> WHAT IS NEEDED
Find each line with the string "high" and report it.

> AVAILABLE DATA
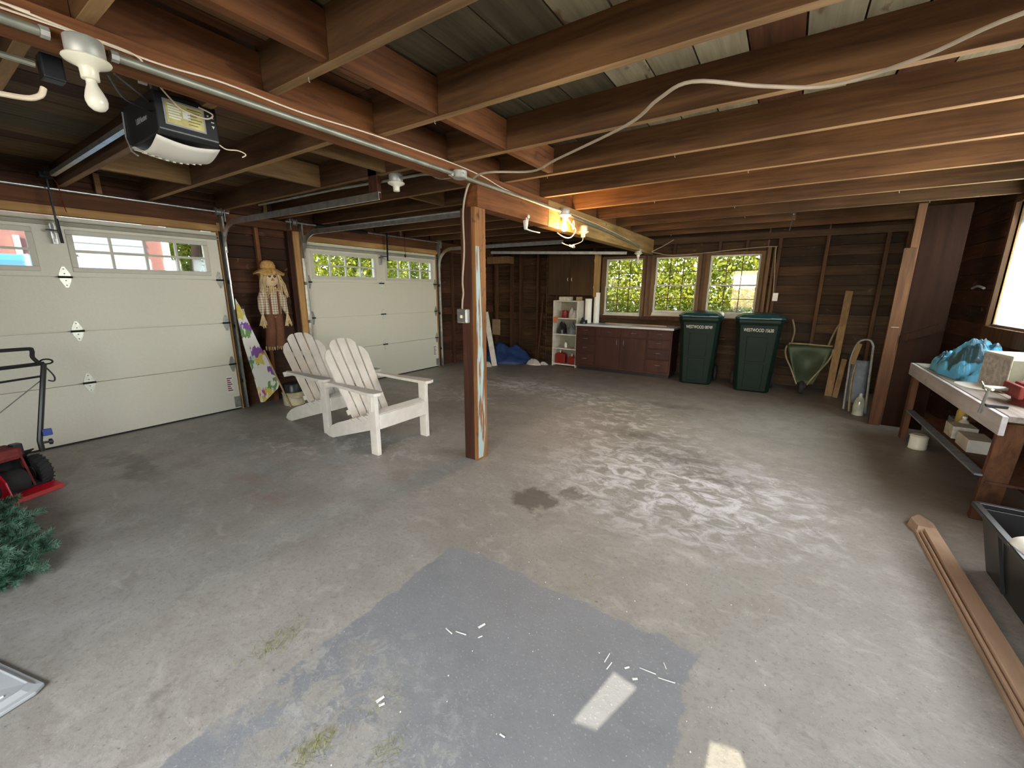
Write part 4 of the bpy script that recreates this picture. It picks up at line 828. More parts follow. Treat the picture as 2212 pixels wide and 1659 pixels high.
# ================================================================== BACK LEFT CORNER
def cloth(name, m, label, cat, cx, cy, rx, ry, h, seed, z0=.004, rot=0, nz=7, pw=1.0, crumple=.25):
    mb = MB(); n = 34
    def fn(u, v):
        a = 2*PI*u; rr_ = v; wob = 1+.16*noise.noise(Vector((math.cos(a)*1.3, math.sin(a)*1.3, seed)))
        x = rr_*rx*math.cos(a)*wob; y_ = rr_*ry*math.sin(a)*wob
        k = max(0, 1-rr_**2)**pw
        z = h*k*(1+crumple*2*noise.noise(Vector((x*nz, y_*nz, seed)))) + h*crumple*abs(noise.noise(Vector((x*nz*1.9, y_*nz*1.9, seed+5))))*(.35+.65*k)
        if v > .96: z = 0
        c_, s_ = math.cos(rot), math.sin(rot); return (cx+x*c_-y_*s_, cy+x*s_+y_*c_, z0+max(0,z))
    mb.grid(64, 26, fn); o = mb.build(name, m, smooth=False); tag(o, label, cat); return o
cloth('blue_tarp_heap', M['bluecloth'], 'dark blue tarp heaped on the floor in the back left corner', 'tarp', -4.72, 6.86, .60, .42, .32, 2.0, rot=.12, nz=4)
cloth('crumpled_sheet', M['debris'], 'pale crumpled plastic lying at the edge of the dark blue tarp', 'sheet', -4.02, 6.86, .17, .10, .10, 5.0)
cloth('crumpled_sheet', M['debris'], 'small pale scrap on the floor in front of the white bookcase', 'sheet', -3.86, 6.98, .11, .07, .05, 6.0)
cloth('crumpled_sheet', M['debris'], 'pale scrap at the foot of the leaning white board', 'sheet', -4.62, 6.18, .07, .08, .09, 8.0)
one(MB().bar((-4.56,6.30,.0), (-4.95,6.55,1.0), .10, .02, upv=(.6,-.8,.1)), 'leaning_board', M['shelfwhite'], 'white painted board leaning just right of the post', 'board', bevel=.002)
one(MB().box(-5.42,7.41,.46,-5.22,7.435,.80), 'hardboard_piece', M['cardboard'], 'tan square panel standing against the back wall studs', 'panel')
one(MB().box(-5.40,7.20,1.96,-4.86,7.43,2.10), 'shelf_box', M['oldboard'], 'plain wooden box shelf high on the back wall at the left', 'shelf', bevel=.003)
ld = thing('leaning_ladder', 'dark brown wooden frame leaning left of the white bookcase', 'ladder', (-3.95, 7.3, 0))
for x in (-4.13,-3.80): MB().bar((x,7.22,.0), (x,7.42,1.35 if x < -4 else 1.1), .04, .025).build('side_rail', M['stud'], ld)
for z in (.3,.6,.9): MB().bar((-4.12,7.25+.14*z,z), (-3.81,7.25+.14*z,z), .03, .03).build('rung', M['stud'], ld)
# bookcase
bc = thing('bookcase', 'narrow white open bookcase standing left of the base cabinets', 'bookcase', (-3.4, 7.1, 0))
X0, X1, Y0, Y1 = -3.69, -3.185, 7.0, 7.30
for x in (X0, X1-.02): MB().box(x, Y0, 0, x+.02, Y1, 1.24).build('side_panel', M['shelfwhite'], bc, bevel=.002)
for z in (.03,.33,.60,.90,1.22): MB().box(X0+.02, Y0+.002, z, X1-.02, Y1, z+.022).build('shelf', M['shelfwhite'], bc, bevel=.002)
MB().box(X0+.02, Y1-.01, 0, X1-.02, Y1, 1.22).build('back_panel', plain('bookcase_back_grey', (.26,.25,.20), .7), bc)
def gascan(x, y_, w_, h, label):
    t = thing('fuel_can', label, 'fuel can', (x, y_, .052)); MB().prism([(-w_/2,0),(w_/2,0),(w_/2,h*.8),(w_/2-.02,h*.92),(w_*.1,h),(-w_*.3,h),(-w_/2,h*.86)], lambda u, v: (x+u,y_-.06,.053+v), lambda u, v: (x+u,y_+.06,.053+v)).build('body', M['redcan'], t, bevel=.008)
    MB().tube([(x-w_*.1,y_,.053+h),(x-w_*.05,y_-.01,.053+h+.05)], [.014,.009], 8).build('spout', M['cream'], t); MB().tube(smoothpts([(x-w_*.3,y_,.05+h*.95),(x,y_,.05+h+.025),(x+w_*.35,y_,.05+h*.93)]), .007, 6).build('handle', M['redcan'], t)
gascan(-3.54, 7.10, .20, .20, 'red fuel can on the bottom shelf of the bookcase, left one'); gascan(-3.29, 7.08, .14, .15, 'smaller red fuel can on the bottom shelf beside the base cabinet')
rng = random.Random(9)
def bottle(x, y_, z, h, r_, m, label, name='bottle', cat='bottle', group=None):
    t = thing(name, label, cat, (x,y_,z), group=group); MB().lathe([(r_*.95,0),(r_,h*.03),(r_,h*.62),(r_*.75,h*.74),(r_*.35,h*.82),(r_*.33,h*.9)], (x,y_,z), (0,0,1), 14).build('body', M[m], t, smooth=True)
    MB().lathe([(r_*.42,h*.9),(r_*.42,h),(r_*.36,h*1.01)], (x,y_,z), (0,0,1), 10).build('cap', M['white' if m != 'white' else 'black'], t, smooth=True)
bottle(-3.46,7.12,.355,.12,.028,'white','white capped bottle on the second shelf of the bookcase'); bottle(-3.25,7.12,.355,.17,.03,'glassjug','grey capped bottle on the second shelf nearest the cabinets')
for k, (x, w_, h, m) in enumerate(((-3.56,.18,.17,'black'),(-3.33,.20,.2,'strap'))): cloth('rag_bundle', M[m], ('dark' if k == 0 else 'grey-green') + ' bundle of cloth on the middle bookcase shelf, ' + ('left' if k == 0 else 'right') + ' one', 'cloth', x, 7.14, w_/2, .11, h*.8, 20+k, z0=.624, nz=14, pw=.4, crumple=.45)
one(MB().lathe([(.055,0),(.06,.01),(.06,.12),(.05,.13)], (-3.5,7.12,.923), (0,0,1), 14), 'dark_tin', M['redcan'], 'dark red tin on the upper shelf of the bookcase', 'tin', smooth=True)
cloth('rag_bundle', M['debris'], 'pale cloth bundle on the upper bookcase shelf', 'cloth', -3.31, 7.12, .10, .09, .11, 31, z0=.923, nz=14, pw=.4, crumple=.45)
one(MB().box(-3.60,7.05,1.243,-3.38,7.20,1.31), 'cardboard_box', M['lightcard'], 'small pale carton on top of the bookcase', 'box', bevel=.003)
one(MB().box(-3.27,7.10,1.243,-3.19,7.20,1.31), 'cardboard_box', M['cardboard'], 'small brown carton on top of the bookcase beside the rolls', 'box', bevel=.003)
# glove hanging at side
gl = MB(); 
for k in range(4): gl.tube([(-3.66+.02*k,6.985,.905),(-3.66+.02*k,6.975,.83-.012*(k % 2))], .009, 6)
gl.box(-3.675,6.98,.895,-3.585,7.06,.935); one(gl, 'work_glove', M['nose'], 'tan work glove draped over the bookcase shelf edge', 'glove', bevel=.004)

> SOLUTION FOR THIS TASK
Write part 4 of the bpy script that recreates this picture. It picks up at line 828. More parts follow. Treat the picture as 2212 pixels wide and 1659 pixels high.
one(MB().box(-5.40,7.20,1.96,-4.86,7.43,2.10), 'shelf_box', M['oldboard'], 'plain wooden box shelf high on the back wall at the left', 'shelf', bevel=.003)